En el momento en que el debate y la polémica se han generalizado en todos los niveles de la sociedad y medios de comunicación los discursos de unos y otros hacen temer que el contencioso se resuelva de manera conflictiva. Está claro que no existe voluntad de atender las reivindicaciones de las naciones sometidas atendiendo a lo que tienen que ser los principios básicos de la democracia, entendida esta como la existencia de unas condiciones en que se reconozca la igualdad individual y el derecho imprescriptible de las personas a decidir con libertad. Quienes defienden la persistencia de España como Estado y Nación, tienden a acusar a navarros y catalanes de egoísmo y mirada estrecha, cerrazón sobre una problemática propia y exclusiva y, por supuesto, insensatez ante una propuesta azarosa que ha de perjudicarles a ellos, tanto o más que a los españoles. Todas las circunstancias aconsejan abordar las reformas a partir de lo existente, para confluir en el establecimiento de lazos más intensos con el contexto europeo.
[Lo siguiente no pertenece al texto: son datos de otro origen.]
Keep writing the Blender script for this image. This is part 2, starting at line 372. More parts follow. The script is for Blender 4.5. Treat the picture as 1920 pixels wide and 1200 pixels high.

A decir verdad nos encontramos ante el viejo discurso de la unidad, como premisa insoslayable de la solidaridad. Lo cierto es que esta remodelación del discurso unitario sigue respondiendo al interés del nacionalista español de mantener el control del Estado. Lamentablemente, aceptar el debate resulta estéril, al recurrir el nacionalista española a todos los medios con que cuenta desde su posición dominante y llevar la discusión a un remolino en que se agita el conjunto de cuestiones más diversas, sin fijación de normas, determinación de puntos de partida, u objetivos; a la manera de una mezcla de los más diferentes productos en la obtención de un caldo de batidora.

 

Existe una condición básica para la resolución del contencioso. Pasa por el reconocimiento de la igualdad de las partes y la disposición de las mismas a la libre decisión -Autodeterminación-. Exigencia a asumir por todos los implicados.